### Record set

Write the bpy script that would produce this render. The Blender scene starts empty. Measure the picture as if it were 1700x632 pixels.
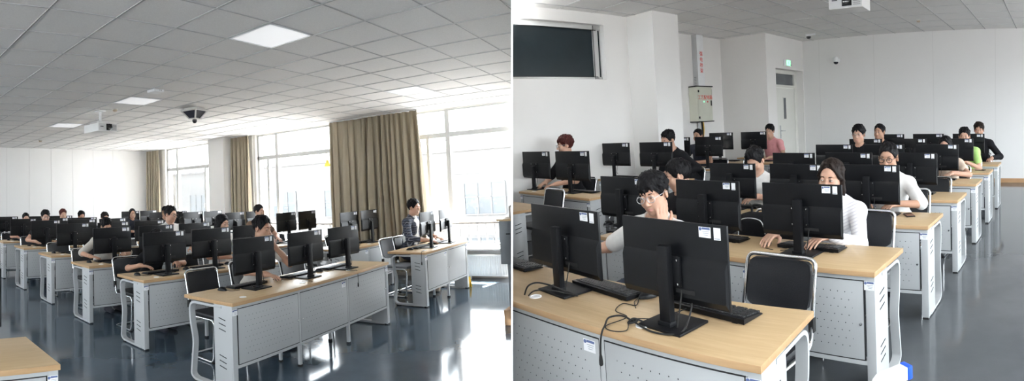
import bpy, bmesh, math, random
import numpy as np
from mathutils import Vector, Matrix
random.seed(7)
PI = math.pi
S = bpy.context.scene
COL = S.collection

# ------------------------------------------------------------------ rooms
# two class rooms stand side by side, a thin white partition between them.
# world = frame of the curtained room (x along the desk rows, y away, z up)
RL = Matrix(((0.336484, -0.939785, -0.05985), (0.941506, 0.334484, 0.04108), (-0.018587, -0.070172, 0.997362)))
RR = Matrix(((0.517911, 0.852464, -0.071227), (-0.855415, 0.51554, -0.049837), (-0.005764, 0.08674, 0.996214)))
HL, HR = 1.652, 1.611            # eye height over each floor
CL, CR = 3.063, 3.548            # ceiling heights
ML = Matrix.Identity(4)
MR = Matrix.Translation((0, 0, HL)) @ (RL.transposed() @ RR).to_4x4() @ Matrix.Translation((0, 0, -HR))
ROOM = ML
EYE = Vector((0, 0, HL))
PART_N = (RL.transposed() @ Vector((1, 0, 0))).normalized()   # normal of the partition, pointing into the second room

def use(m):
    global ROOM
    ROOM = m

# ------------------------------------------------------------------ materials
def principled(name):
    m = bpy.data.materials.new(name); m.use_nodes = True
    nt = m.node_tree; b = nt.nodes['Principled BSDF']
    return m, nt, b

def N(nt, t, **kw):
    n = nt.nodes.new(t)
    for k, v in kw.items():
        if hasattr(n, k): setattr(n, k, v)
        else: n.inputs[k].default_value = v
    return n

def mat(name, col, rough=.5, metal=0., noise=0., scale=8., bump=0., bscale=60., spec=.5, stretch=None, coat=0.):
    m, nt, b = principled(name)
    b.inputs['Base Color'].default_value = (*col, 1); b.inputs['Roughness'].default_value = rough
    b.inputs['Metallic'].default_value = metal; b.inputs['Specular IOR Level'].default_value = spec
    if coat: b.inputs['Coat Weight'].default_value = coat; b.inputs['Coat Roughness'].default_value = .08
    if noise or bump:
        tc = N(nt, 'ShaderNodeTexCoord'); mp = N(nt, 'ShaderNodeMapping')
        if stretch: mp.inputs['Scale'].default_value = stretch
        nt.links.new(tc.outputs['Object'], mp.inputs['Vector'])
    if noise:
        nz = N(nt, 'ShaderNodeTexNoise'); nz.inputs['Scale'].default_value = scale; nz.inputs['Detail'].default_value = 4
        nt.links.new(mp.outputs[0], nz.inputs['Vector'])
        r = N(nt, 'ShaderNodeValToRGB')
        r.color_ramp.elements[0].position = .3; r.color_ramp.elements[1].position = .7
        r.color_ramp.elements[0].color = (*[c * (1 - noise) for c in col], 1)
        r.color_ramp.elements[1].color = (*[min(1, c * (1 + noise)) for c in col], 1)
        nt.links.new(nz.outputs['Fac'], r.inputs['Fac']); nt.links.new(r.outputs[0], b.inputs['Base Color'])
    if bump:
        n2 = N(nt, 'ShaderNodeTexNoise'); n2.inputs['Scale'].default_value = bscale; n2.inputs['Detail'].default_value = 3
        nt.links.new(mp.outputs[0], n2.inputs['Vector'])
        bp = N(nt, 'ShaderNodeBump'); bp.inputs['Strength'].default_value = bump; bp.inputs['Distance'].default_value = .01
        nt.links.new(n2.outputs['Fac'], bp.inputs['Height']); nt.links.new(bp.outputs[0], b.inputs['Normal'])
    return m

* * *

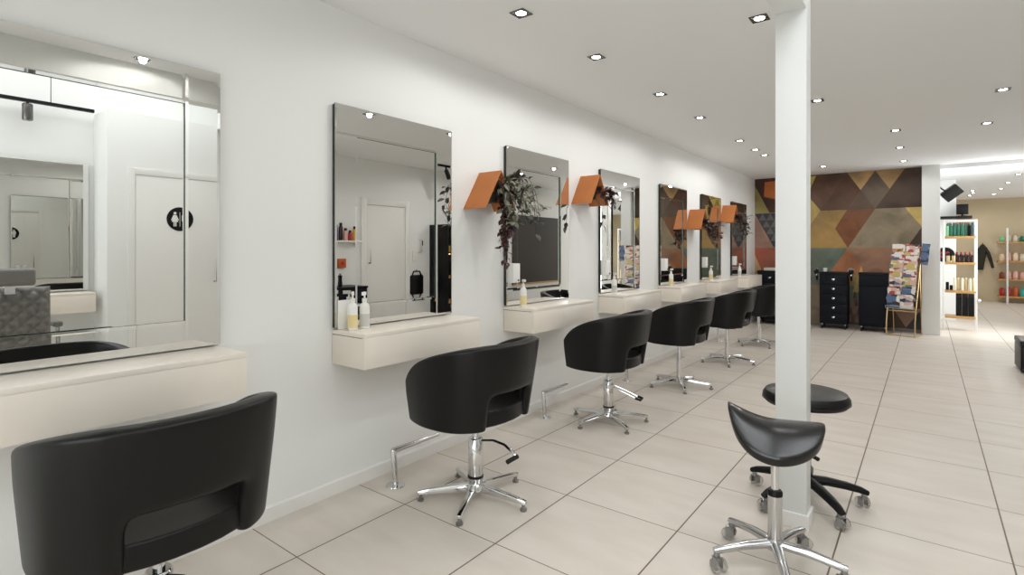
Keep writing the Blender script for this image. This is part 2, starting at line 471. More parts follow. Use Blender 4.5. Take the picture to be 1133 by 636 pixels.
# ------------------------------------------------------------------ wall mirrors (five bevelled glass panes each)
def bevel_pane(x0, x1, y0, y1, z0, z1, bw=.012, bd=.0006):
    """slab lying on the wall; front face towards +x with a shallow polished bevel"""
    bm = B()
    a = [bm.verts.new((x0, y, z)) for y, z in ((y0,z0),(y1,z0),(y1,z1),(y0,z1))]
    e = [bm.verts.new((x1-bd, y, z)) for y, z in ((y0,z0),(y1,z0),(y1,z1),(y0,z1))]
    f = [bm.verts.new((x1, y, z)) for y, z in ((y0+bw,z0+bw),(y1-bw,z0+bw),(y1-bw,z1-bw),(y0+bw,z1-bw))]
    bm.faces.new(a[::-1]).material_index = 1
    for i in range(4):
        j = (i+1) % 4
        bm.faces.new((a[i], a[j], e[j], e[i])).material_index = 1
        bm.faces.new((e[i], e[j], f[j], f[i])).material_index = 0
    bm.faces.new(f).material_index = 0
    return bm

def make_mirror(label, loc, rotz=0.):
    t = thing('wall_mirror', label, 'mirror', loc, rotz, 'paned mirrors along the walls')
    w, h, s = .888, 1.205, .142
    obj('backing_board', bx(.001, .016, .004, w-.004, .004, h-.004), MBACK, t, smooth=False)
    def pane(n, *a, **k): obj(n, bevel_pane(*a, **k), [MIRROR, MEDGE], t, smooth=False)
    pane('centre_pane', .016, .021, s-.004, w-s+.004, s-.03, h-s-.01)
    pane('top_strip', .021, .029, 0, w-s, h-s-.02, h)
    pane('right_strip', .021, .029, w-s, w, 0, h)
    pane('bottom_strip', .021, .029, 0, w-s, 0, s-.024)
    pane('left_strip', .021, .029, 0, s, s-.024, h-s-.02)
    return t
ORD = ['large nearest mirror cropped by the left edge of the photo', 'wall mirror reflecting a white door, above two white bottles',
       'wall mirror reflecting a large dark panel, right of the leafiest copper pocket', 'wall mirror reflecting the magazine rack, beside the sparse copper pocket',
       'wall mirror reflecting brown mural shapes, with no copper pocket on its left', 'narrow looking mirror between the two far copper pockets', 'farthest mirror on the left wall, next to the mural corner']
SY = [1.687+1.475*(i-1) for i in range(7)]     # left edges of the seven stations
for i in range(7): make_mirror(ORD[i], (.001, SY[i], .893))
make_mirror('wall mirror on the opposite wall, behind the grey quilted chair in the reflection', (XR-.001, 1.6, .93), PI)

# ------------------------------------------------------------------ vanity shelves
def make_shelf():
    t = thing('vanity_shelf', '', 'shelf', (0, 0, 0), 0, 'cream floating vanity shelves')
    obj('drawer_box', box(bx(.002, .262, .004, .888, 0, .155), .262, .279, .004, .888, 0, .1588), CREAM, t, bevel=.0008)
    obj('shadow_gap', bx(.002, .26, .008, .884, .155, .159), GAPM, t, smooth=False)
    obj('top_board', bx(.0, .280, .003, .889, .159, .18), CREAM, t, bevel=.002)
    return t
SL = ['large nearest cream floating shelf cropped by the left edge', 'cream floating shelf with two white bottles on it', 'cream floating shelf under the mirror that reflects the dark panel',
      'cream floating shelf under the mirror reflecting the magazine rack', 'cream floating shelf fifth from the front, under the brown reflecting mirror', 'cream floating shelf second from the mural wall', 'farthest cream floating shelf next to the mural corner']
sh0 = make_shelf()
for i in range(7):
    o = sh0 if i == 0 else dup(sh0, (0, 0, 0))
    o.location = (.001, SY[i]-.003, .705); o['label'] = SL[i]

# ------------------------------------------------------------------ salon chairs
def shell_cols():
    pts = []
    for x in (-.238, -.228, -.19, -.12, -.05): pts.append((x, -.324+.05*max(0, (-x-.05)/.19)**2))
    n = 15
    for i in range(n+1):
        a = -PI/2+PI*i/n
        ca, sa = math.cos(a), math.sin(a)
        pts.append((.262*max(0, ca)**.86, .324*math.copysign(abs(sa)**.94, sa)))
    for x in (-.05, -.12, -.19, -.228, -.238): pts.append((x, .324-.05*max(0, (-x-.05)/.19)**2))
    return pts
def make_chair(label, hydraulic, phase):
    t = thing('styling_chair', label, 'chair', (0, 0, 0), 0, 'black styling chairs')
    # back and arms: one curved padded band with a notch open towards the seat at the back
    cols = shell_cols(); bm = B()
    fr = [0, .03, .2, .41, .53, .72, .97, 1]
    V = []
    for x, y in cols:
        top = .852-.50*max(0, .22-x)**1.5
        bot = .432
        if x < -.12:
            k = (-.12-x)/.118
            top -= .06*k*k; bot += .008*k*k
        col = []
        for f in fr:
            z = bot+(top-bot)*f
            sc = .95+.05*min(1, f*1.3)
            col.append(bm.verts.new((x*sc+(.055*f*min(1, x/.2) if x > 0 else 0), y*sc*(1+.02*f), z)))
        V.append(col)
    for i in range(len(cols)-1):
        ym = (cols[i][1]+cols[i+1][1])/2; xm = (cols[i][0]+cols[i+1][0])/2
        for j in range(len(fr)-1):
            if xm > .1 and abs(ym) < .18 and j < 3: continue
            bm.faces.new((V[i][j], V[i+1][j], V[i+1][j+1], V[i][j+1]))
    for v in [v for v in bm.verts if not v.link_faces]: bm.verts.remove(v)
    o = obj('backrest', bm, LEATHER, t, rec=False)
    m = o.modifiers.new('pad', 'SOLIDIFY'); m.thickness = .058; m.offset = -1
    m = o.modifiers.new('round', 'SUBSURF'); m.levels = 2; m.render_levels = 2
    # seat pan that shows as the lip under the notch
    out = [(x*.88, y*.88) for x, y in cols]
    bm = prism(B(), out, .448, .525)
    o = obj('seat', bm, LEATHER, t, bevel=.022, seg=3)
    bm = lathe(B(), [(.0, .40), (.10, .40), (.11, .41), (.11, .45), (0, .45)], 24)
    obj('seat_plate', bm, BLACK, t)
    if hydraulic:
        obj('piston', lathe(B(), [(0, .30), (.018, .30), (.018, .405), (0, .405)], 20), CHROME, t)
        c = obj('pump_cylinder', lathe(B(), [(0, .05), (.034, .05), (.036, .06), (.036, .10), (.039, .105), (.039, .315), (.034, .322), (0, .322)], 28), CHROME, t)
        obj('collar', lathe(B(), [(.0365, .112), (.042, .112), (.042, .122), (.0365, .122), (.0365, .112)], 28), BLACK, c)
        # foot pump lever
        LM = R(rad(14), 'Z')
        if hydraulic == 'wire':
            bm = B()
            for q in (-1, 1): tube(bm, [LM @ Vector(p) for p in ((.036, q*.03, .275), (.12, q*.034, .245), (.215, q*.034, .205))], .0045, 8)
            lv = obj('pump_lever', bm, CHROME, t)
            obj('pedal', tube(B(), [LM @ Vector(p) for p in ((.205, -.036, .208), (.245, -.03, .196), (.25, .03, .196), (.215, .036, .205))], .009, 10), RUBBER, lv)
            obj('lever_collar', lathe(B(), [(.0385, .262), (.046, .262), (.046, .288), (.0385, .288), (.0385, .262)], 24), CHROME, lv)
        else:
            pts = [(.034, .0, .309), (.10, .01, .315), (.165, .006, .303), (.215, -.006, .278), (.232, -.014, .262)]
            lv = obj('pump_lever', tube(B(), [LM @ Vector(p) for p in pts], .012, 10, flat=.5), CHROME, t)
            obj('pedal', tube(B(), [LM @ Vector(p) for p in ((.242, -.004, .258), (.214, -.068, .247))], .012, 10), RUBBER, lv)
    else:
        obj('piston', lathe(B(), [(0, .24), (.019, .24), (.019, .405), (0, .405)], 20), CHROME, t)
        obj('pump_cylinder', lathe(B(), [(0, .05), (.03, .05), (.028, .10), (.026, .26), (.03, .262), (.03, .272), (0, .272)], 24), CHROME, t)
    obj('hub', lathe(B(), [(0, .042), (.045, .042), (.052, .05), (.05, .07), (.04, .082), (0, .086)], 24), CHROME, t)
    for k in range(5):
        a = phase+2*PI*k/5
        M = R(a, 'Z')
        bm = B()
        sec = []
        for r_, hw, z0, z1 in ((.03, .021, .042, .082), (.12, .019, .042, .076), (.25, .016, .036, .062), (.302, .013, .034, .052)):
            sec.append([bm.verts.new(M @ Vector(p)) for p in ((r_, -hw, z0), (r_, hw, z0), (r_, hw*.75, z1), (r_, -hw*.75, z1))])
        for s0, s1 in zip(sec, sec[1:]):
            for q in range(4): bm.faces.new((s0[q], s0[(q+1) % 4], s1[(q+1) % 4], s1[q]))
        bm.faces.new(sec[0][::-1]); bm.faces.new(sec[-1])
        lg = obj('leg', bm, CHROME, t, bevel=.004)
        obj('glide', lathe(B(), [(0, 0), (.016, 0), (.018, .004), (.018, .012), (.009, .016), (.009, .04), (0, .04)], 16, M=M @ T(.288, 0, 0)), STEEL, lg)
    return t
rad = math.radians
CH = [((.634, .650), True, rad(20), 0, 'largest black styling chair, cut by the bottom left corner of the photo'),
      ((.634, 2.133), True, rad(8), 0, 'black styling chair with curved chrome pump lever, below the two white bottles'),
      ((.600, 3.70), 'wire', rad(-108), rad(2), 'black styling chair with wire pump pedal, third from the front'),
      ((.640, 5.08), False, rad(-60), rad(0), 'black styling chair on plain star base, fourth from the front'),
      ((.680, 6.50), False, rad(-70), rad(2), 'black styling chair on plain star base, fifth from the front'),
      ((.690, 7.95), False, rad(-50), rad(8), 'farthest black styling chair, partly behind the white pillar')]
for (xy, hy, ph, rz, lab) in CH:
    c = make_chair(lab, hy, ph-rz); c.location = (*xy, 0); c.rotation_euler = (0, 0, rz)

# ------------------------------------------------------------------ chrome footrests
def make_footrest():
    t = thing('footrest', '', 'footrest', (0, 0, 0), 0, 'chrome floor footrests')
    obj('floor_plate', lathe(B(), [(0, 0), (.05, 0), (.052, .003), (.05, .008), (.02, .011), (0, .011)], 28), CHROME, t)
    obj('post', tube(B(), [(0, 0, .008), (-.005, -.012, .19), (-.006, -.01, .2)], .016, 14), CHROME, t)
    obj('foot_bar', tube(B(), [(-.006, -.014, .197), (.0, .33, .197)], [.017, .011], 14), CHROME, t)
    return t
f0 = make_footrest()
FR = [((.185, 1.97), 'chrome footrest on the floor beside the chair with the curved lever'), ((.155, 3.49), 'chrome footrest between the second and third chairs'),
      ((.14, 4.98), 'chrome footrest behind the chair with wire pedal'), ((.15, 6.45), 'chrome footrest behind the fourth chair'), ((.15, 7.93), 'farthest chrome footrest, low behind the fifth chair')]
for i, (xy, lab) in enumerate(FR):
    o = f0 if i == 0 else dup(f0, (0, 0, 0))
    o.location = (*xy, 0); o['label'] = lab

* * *

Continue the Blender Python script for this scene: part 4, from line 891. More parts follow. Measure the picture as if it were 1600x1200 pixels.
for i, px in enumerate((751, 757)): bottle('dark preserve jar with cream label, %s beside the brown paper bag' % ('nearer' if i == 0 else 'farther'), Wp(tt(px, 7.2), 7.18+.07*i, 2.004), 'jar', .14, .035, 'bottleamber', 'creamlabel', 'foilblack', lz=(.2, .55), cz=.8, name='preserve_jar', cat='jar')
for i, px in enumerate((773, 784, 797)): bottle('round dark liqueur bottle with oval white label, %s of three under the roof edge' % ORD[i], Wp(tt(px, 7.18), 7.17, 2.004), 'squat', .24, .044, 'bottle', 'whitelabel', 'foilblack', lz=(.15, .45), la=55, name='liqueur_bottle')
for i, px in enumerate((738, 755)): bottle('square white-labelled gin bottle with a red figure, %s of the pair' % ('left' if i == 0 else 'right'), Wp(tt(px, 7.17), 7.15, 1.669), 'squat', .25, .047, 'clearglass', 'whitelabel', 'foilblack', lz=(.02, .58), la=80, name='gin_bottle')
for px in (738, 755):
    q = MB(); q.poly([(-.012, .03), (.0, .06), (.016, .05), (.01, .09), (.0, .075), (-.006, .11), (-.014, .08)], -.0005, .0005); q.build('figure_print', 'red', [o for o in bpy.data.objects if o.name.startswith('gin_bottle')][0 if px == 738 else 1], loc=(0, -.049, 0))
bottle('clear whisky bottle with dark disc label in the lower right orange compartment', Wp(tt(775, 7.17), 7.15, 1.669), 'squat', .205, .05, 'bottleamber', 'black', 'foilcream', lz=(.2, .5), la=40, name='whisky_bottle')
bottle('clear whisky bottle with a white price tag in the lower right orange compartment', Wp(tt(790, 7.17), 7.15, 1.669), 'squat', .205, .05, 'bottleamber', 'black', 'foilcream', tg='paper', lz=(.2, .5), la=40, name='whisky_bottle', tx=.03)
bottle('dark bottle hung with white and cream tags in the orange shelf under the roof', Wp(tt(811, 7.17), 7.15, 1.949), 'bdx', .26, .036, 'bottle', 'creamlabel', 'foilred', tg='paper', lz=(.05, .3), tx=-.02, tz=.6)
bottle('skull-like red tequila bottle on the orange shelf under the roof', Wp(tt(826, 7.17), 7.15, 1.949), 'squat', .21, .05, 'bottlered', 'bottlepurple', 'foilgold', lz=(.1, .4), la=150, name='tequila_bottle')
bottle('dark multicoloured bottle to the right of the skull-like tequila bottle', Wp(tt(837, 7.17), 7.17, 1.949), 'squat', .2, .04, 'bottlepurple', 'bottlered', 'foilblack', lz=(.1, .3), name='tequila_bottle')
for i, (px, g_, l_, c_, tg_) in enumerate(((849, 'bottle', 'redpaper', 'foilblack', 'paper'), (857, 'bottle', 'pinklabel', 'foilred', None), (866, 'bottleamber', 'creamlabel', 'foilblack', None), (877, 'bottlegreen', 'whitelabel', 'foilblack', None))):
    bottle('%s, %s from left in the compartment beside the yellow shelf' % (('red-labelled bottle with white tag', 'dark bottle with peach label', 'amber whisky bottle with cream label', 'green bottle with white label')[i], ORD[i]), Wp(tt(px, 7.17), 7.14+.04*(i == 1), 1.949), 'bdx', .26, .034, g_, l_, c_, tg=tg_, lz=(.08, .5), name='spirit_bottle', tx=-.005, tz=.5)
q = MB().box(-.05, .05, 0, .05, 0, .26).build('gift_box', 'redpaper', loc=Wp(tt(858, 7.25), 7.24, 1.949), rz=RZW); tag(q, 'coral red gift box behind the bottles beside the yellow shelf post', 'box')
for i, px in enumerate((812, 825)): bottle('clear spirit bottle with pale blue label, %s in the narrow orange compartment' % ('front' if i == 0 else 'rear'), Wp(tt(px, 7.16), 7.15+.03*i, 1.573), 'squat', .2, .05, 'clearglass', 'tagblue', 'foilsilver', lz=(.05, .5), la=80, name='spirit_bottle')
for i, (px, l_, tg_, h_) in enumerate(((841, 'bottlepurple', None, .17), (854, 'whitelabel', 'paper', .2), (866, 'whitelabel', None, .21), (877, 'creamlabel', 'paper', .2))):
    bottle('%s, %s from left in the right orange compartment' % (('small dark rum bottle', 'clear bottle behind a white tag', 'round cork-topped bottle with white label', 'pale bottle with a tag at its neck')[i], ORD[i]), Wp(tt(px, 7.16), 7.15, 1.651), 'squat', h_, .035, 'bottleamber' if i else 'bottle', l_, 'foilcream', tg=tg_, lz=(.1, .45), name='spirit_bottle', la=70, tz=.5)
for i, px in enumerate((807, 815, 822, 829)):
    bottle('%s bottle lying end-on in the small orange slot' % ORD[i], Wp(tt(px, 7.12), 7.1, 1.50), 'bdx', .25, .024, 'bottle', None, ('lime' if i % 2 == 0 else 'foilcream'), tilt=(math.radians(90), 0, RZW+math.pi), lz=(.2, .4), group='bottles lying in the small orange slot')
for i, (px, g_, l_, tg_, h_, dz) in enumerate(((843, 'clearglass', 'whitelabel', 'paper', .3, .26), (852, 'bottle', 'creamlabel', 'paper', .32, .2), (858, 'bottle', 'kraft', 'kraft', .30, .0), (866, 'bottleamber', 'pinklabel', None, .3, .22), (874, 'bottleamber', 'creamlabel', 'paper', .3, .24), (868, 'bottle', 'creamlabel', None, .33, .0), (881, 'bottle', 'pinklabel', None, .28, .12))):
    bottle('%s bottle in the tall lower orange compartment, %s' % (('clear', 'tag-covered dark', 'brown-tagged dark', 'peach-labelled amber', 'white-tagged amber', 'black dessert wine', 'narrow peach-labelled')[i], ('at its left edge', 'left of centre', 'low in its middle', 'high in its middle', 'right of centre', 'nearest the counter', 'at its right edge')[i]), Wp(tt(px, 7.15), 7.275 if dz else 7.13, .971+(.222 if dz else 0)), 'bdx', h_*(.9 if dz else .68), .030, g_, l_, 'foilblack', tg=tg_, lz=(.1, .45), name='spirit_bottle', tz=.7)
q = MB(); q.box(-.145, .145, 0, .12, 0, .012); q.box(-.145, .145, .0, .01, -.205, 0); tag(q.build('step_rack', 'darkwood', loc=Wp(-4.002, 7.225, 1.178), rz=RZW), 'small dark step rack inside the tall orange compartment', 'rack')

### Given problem
Starting at the line with "Write the bpy" and ending at the line with "COL = S.collection", copy each line exactly, both ends included. Do not copy the pictures.

### Response to this exercise
Write the bpy script that would produce this render. The Blender scene starts empty. Measure the picture as if it were 1700x632 pixels.
import bpy, bmesh, math, random
import numpy as np
from mathutils import Vector, Matrix
random.seed(7)
PI = math.pi
S = bpy.context.scene
COL = S.collection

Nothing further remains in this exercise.